16. Ground 2. The judge’s reasons for rejecting the submission that there would be very significant obstacles to the appellant’s return to Afghanistan are brief. They are by reference to the refusal letter but there are also findings at the bottom end of paragraph [20] indicative that the judge found that the appellant was an able-bodied, single young man who could avail himself of the internal flight alternative, meaning that he could go to live in Kabul. That he might not have wanted to do so is not relevant, and even if, the reasoning set out by the judge in his decision was insufficient (which I find is not the case), it cannot be argued that on the findings of fact reached by the judge in which he rejected the entirety of the claim that there was any basis on which the appellant could on the material before the judge have succeeded in showing properly that he met the requirements of paragraph 276ADE(1)(vi). Further, whilst the appellant does say that he found no one in his home village the judge adequately found that the reason for the family not being there was not necessarily because of the Taliban and it cannot be argued that his findings in that respect are inadequate or insufficient.
17. It is beyond doubt that between the hearing of the appeal on 27 April 2021 and it being signed and sent for promulgation on 10 August 2021 that there had been significant changes within the situation in Afghanistan. It is not in dispute that on 15 August 2021 Kabul finally fell to the Taliban. But this is not a case in which submissions were made to the judge or representations made after the hearing to the effect that a further matter ought to be taken into account or the hearing reconvened given what was the rapidly changing circumstances on the ground in Afghanistan. It is not for a judge to make a wide ranging evaluation of a rapidly changing situation on the ground when no submissions to that effect have been made and it is not at all clear what material the judge could properly have taken judicial notice of in assessing the claim and thus it cannot be said that ground 2 is made out.
18. Ground 3. For the same reasons as I have just given with regard to ground 2, I do not consider that the judge erred in not taking into account the situation changing on the ground. It is not for a judge of his own volition to reconvene a case or to request for information to be brought to his attention whilst it is pending, not least in a situation which was rapidly developing. It is of course open to the appellant to make a fresh asylum claim given the circumstances that now exist in Afghanistan. To a significant extent what is averred in ground 3 is with the benefit of hindsight.
19. Finally I do note as I raised with the parties that the judge simply does not address Article 15(c) at all. I asked Mr Mohsan if he had anything to say about that and he said that he did not. No application was made to amend the grounds to challenge that and in the circumstances for all the reasons I have given I conclude that the decision of the First-tier Tribunal did not involve the making of an error of law and I uphold it.


Notice of Decision

The decision of the First-tier Tribunal did not involve the making of an error of law and I uphold it.

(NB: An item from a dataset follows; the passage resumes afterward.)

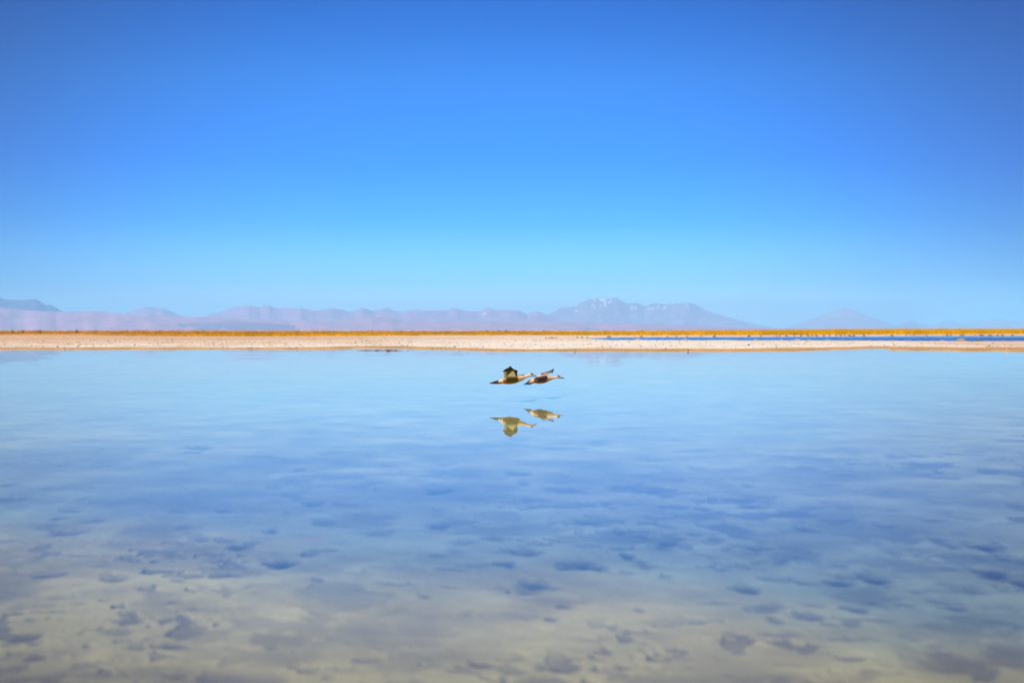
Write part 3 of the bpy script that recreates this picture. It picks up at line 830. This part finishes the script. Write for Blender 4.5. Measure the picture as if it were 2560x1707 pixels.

Direction Regarding Anonymity – Rule 14 of the Tribunal Procedure (Upper Tribunal) Rules 2008

Unless and until a Tribunal or court directs otherwise, the appellant is granted anonymity. No report of these proceedings shall directly or indirectly identify him or any member of their family. This direction applies both to the appellant and to the respondent. Failure to comply with this direction could lead to contempt of court proceedings.